Preface to the First Edition Summary

Content Warning: This section of the guide includes discussions of sexuality, including incest, and references outdated and racist ideas and offensive language about the development of societies and cultures, replicated only in direct quotes of the source material.

Karl Marx had wanted to apply British anthropologist Lewis Henry Morgan’s theories of social evolution to his own economic theory but died before he could complete his research. Engels thus presents himself as trying in his own way to finish Marx’s task. Marxism is a materialist theory that understands the production of social institutions in light of economic forces, such as production and consumption. Societies are traditionally organized around ties of kinship, but as economic forces become more sophisticated, family structures are “completely dominated by the system of property” (36). Morgan’s work helps to elucidate this process, and Engels will rely on it consistently as he weaves it into an explicitly Marxist framework.

Preface to the Fourth Edition Summary

Seven years after the text was first printed, Engels has made some revisions, in part to fill gaps that he claims many critics would wish remained unfilled. The work has been published in many languages, helping to spread the concept of a history of the family, a relatively new subject of academic inquiry. The “patriarchal family” of the modern West is taken as the standard, essentially equivalent to the Biblical account of family, while traditions from other cultures are dismissed as curiosities. He cites Johann Bachofen’s analysis of early cultures as being polysexual, with lineage traced from the mother due to the certainty of maternal parentage, until certain religious developments prompted a shift to monogamy, and ultimately the domination of men. He looks at Aeschylus’s cycle of plays The Oresteia as representing a transfer in authority from mother to father, as the gods forgive Orestes for killing his mother, since she was guilty of killing his father. Engels asserts that while Bachofen has made a valuable contribution, he errs in overvaluing the role of religion. Nonetheless, his work helped to show that women once enjoyed a great deal more freedom, both sexually and socially, than under the current system of patriarchal monogamy.

Engels cites the Scottish social anthropologist John Ferguson McLennan as having introduced the field of the history of the family to an English language audience. McLennan’s work examines the customs of determining what makes a person eligible or ineligible for marriage within different cultures, and how certain practices such as bride-theft evolved from the relative paucity of female members within a tribe (often due to infanticide). Other scholars, including Morgan, challenge McLennan on the grounds that “consanguinity”—building families off existing bloodlines, often through group marriage—is more widely practiced than “exogamy”—acquiring wives from outsiders—as McLennan argues (45-47). Morgan also explains more clearly how patriarchy emerged historically from earlier matriarchy, aligning it with a fellow evolutionary theory like Marxism. If Morgan’s ideas are not being taken seriously, Engels blames this on a bias against American scholars and on fear of radical change: Admitting the possibility of a radically different family unit opens the door to Marxist notions of “a future transformation” of society itself.

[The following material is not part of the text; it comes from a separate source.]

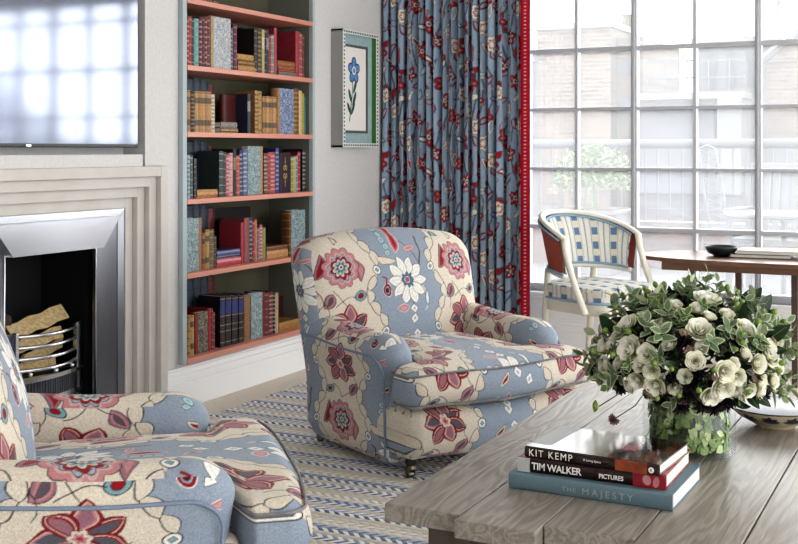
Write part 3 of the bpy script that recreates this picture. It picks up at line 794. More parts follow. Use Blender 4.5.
def text(body, size, loc, rot, m, parent, sx=1., sp=1., ext=.0003, name='title_lettering', bold=0.):
    cu = bpy.data.curves.new(name, 'FONT'); cu.body = body; cu.size = size; cu.extrude = ext; cu.space_character = sp; cu.offset = bold
    o = bpy.data.objects.new(name, cu); C.objects.link(o); cu.materials.append(m); o.parent = parent
    bpy.context.view_layer.update()
    me = bpy.data.meshes.new_from_object(o); bpy.data.objects.remove(o); bpy.data.curves.remove(cu)
    o = link(name, me, None, parent); o.location = loc; o.rotation_euler = rot; o.scale = (sx, 1, 1); return o
def big_book(name, loc, rz, L, D, H, mc, label, spine_m=None):
    """lying flat, spine along local x facing -y; local origin at the bottom front left corner"""
    o = empty(name, loc, rz, label, 'book', 'art books stacked on the coffee table')
    c = MB(); th = .0035
    c.box(0, L, 0.004, D, 0, th); c.box(0, L, 0.004, D, H - th, H)
    c.build('cover', mc, o, bevel=.001)
    s = MB(); pr = [(.004 + .0, 0)] + [(.004 - .007 * math.sin(PI * a), H * a) for a in np.linspace(0, 1, 9)] + [(.004, H)]
    pr = [(-.0065 * math.sin(PI * a) ** .5 + .004, H * a) for a in np.linspace(0, 1, 11)]
    vs = [(x, y, z) for x in (0, L) for (y, z) in pr] + [(x, .008, z) for x in (0, L) for z in (H, 0)]
    n = len(pr); fs = [(i, i + 1, n + i + 1, n + i) for i in range(n - 1)]
    s.add(vs, fs); s.add([(x, y, z) for (y, z) in pr + [(.008, H), (.008, 0)] for x in (0,)], [tuple(range(n + 2))]); s.add([(L, y, z) for (y, z) in pr + [(.008, H), (.008, 0)]], [tuple(range(n + 2))[::-1]])
    s.build('spine', spine_m or mc, o)
    p = MB(); p.box(.004, L - .004, .006, D - .005, th, H - th); p.build('page_block', M_page, o)
    return o
b3 = big_book('coffee_table_book', (-1.112, 2.893, .45), R(-1), .442, .315, .043, M_teal, 'teal clothbound book at the bottom of the stack on the coffee table')
text('THE', .015, (.150, -.0032, .015), (R(90), 0, 0), M_letgold, b3, 1.3, 1.2)
text('MAJESTY', .025, (.205, -.0032, .012), (R(90), 0, 0), M_letgold, b3, 1.05, 1.45)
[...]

It is time for his ideas to have their proper hearing and application to contemporary social science.

Chapter 1 Summary: “Stages of Prehistoric Culture”

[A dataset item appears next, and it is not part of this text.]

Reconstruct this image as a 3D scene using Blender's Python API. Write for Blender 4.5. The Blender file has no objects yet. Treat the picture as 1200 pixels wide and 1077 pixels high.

According to Morgan, humankind begins in a condition of so-called “savagery” in which humans are little more than slightly more sophisticated primates capable of living in tall trees to avoid predators. The development of fire, and the consequent ability to cook meat, enabled mass migrations across the globe, generating new sources of food and tools for its acquisition, but still requiring cannibalism for a consistent food source. Then, the development of the bow and arrow made true hunting possible, for both food and game, allowing human beings to have a more settled existence and develop other tools such as axes and canoes.

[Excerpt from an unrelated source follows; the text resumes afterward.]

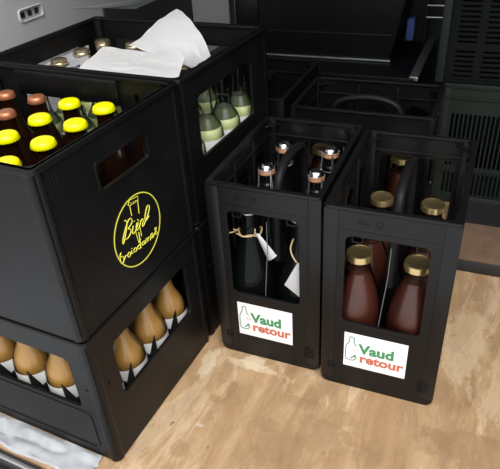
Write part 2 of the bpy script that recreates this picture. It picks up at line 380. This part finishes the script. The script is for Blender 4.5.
def drink_bottle(label, loc, group, P, top, line, liquid, label_top, upper=None, upper_from=0):
    """clear bottle: glass, drink inside, paper label, screw cap"""
    t = thing('drink_bottle', label, 'bottle', loc, 0, group)
    bm = new(); lathe(bm, [(0,0)]+P); link('bottle_glass', bm, M['clear'], t, True)
    def rad(z):
        for (r0, z0), (r1, z1) in zip(P, P[1:]):
            if z0 <= z <= z1: return r0+(r1-r0)*(z-z0)/(z1-z0)
    def body(z0, z1, name, m):
        zs = [z0]+[z for r, z in P if z0 < z < z1]+[z1]
        Q = [(0, z0)]+[(rad(z)-.0018, z) for z in zs]+[(0, z1)]
        q = new(); lathe(q, Q); link(name, q, m, t, True)
    body(.004, upper_from or line, 'drink', liquid)
    if upper: body(upper_from+.0003, line, 'drink_dark_band', upper)
    rb = max(r for r, z in P)
    bm = new(); lathe(bm, [(rb+.0004,.022), (rb+.0004,label_top)], 36); link('paper_label', bm, M['label'], t, True)
    bm = new(); n = 40; h = .020
    prof = [(0,h), (.0145,h), (.0168,h-.0015), (.0172,h-.004), (.0160,h-.0055), (.0172,h-.007), (.0172,.006), (.0162,.0045), (.0174,.003), (.0170,0)]
    lathe(bm, prof, n, (0,0,top-h)); link('screw_cap', bm, M['palegold'], t, True)
    return t
P_ORANGE = [(.030,0), (.0338,.004), (.0345,.012), (.0345,.110), (.0335,.119), (.0298,.132), (.0235,.144), (.0182,.156), (.0152,.172), (.0138,.200), (.0135,.222)]
P_PALE = [(.028,0), (.0310,.004), (.0318,.012), (.0318,.100), (.0308,.112), (.0275,.122), (.0205,.132), (.0160,.142), (.0138,.158), (.0130,.208)]
def wide_bottle(label, liquid, loc, group):
    t = thing('juice_bottle', label, 'bottle', loc, 0, group)
    P = [(.037,0), (.0425,.004), (.0440,.012), (.0440,.115), (.0435,.138), (.0410,.160), (.0365,.181), (.0310,.200), (.0255,.215), (.0210,.227), (.0190,.236), (.0185,.249)]
    bm = new(); lathe(bm, [(0,0)]+P, 36); link('bottle_glass', bm, M['clear'], t, True)
    bm = new(); lathe(bm, [(0,.003)]+[(r-.0018, max(z,.003)) for r, z in P[:-4]]+[(.0185,.2260), (0,.2260)], 36); link('juice', bm, liquid, t, True)
    bm = new(); lathe(bm, [(.0210,.2265), (.0226,.2280), (.0222,.2298), (.0195,.2310)], 36); link('neck_ring', bm, M['clear'], t, True)
    bm = new(); h = .0125; lathe(bm, [(0,h-.0012), (.0175,h-.001), (.0192,h), (.0214,h-.0008), (.0224,h-.003), (.0224,.003), (.0230,.0015), (.0222,0)], 40, (0,0,.250))
    link('twist_lid', bm, M['gold'], t, True)
    return t
def wire_bottle(label, loc, group):
    t = thing('wire_capped_bottle', label, 'bottle', loc, 0, group)
    bm = new(); lathe(bm, [(0,0), (.038,0), (.0425,.004), (.0435,.012), (.0435,.145), (.0415,.165), (.034,.195), (.025,.225), (.0185,.250), (.0158,.275), (.0146,.292), (.0168,.294), (.0168,.301), (.0138,.304), (.0132,.319), (0,.319)], 36)
    link('bottle_glass', bm, M['dark'], t, True)
    bm = new(); lathe(bm, [(.0125,.3195), (.0152,.3210), (.0160,.3235), (.0160,.3285), (.0145,.3310), (0,.331)], 28); link('cork', bm, M['cork'], t, True)
    bm = new(); lathe(bm, [(0,.3405), (.006,.340), (.0105,.3380), (.0130,.335), (.0150,.3310), (.0140,.3300)], 28); link('metal_plaque', bm, M['silver'], t, True)
    bm = new()
    tube(bm, [(.0182*math.cos(a*PI/12), .0182*math.sin(a*PI/12), .2935) for a in range(24)], .0011, 6, True)
    tube(bm, [(.0158*math.cos(a*PI/12), .0158*math.sin(a*PI/12), .3295) for a in range(24)], .0008, 6, True)
    for a in (.5, 2.07, 3.64, 5.21):
        for d in (-.09, .09):
            tube(bm, [(.0166*math.cos(a), .0166*math.sin(a), .331), (.0170*math.cos(a+d*.7), .0170*math.sin(a+d*.7), .315), (.0188*math.cos(a+d), .0188*math.sin(a+d), .294)], .0010, 6)
    link('wire_cage', bm, M['wire'], t, True)
    return t

def nth(i): return ['first', 'second', 'third', 'fourth', 'fifth'][i]
# beer bottles in the top front crate
Z1 = .2735; ZB = Z1+.009
beer0 = beer_bottle('x', M['yellow'], .0178, (0,0,0), 'yellow-capped beer bottles')
beer1 = beer_bottle('x', M['copper'], .0152, (0,0,0), 'copper-capped beer bottles')
first = {}
side_w = ['against the logo side', 'second from the logo side', 'third from the logo side', 'fourth from the logo side', 'farthest from the logo side']
row_w = ['nearest row', 'second row', 'third row', 'row at the ribbed grip']
for i in range(5):
    for j in range(4):
        cop = (i, j) in ((3,3), (4,3), (3,2), (4,2))
        src = beer1 if cop else beer0
        lab = ('copper-capped brown beer bottle, ' if cop else 'yellow-capped brown beer bottle, ')+row_w[j]+', '+side_w[i]
        p = FA(-.046-.071*i, .064+.070*j, ZB)
        if src not in first: first[src] = 1; src.location = p; src.rotation_euler.z = random.uniform(0,6); src['label'] = lab
        else: dup(src, p, random.uniform(0,6), lab)
# cloudy orange drinks in the lower front crate
ob = None
for i in range(5):
    for j in range(4):
        if i > 1 and j > 1: continue
        p = FA(-.049-.0735*i, .053+.070*j, .009)
        lab = 'orange drink bottle, '+(nth(j)+' from near corner behind the right-hand window' if i == 0 else nth(i)+' from near corner behind the left-face window, '+('outer' if j == 0 else 'inner')+' row')
        if ob is None: ob = drink_bottle(lab, p, 'cloudy orange drinks in the lower front crate', P_ORANGE, .238, .196, M['orange'], .106)
        else: dup(ob, p, random.uniform(0,6), lab)
# pale drinks in the upper rear crate
pb = None
for i in range(5):
    for j in range(4):
        p = FA(-.046-.0840*i, .398+.072*j, ZB+(.006 if (i, j) == (0, 1) else 0))
        lab = 'gold-capped pale drink bottle, '+nth(i)+' column from the side window, '+nth(j)+' row behind beer crate'
        if pb is None: pb = drink_bottle(lab, p, 'pale drinks in the upper rear crate', P_PALE, .226, .136, M['pale'], .098, M['paledark'], .117)
        else: dup(pb, p, random.uniform(0,6), lab)
# wire-capped dark bottles
wb = None; cols = ['left', 'right']; rows = ['front', 'middle', 'back']
for i in range(2):
    for j in range(3):
        p = FE(.052+.097*i, (.056,.150,.249)[j], .012)
        lab = 'dark bottle with wired cork, %s row, %s side of its six-bottle crate' % (rows[j], cols[i])
        if wb is None: wb = wire_bottle(lab, p, 'dark wire-capped bottles')
        else: dup(wb, p, random.uniform(-.5,.5), lab)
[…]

The next stage is “barbarism,” characterized mainly by the domestication of animals in Europe and the development of agriculture in the Americas. The pastoral life that developed in Europe, overseeing large herds of livestock on grasslands, prompted migrations in search of more favorable land. According to Morgan, with a heartier diet, Europeans developed larger brains than Indigenous people, who thrived almost entirely on vegetables, and as a result, the Europeans were first to pass into the “higher stage” of barbarism (55), marked by the development of iron ore. The wealth of technology that springs from iron marks the passage from barbarism to civilization, as people are inventing not only things but also culture and art.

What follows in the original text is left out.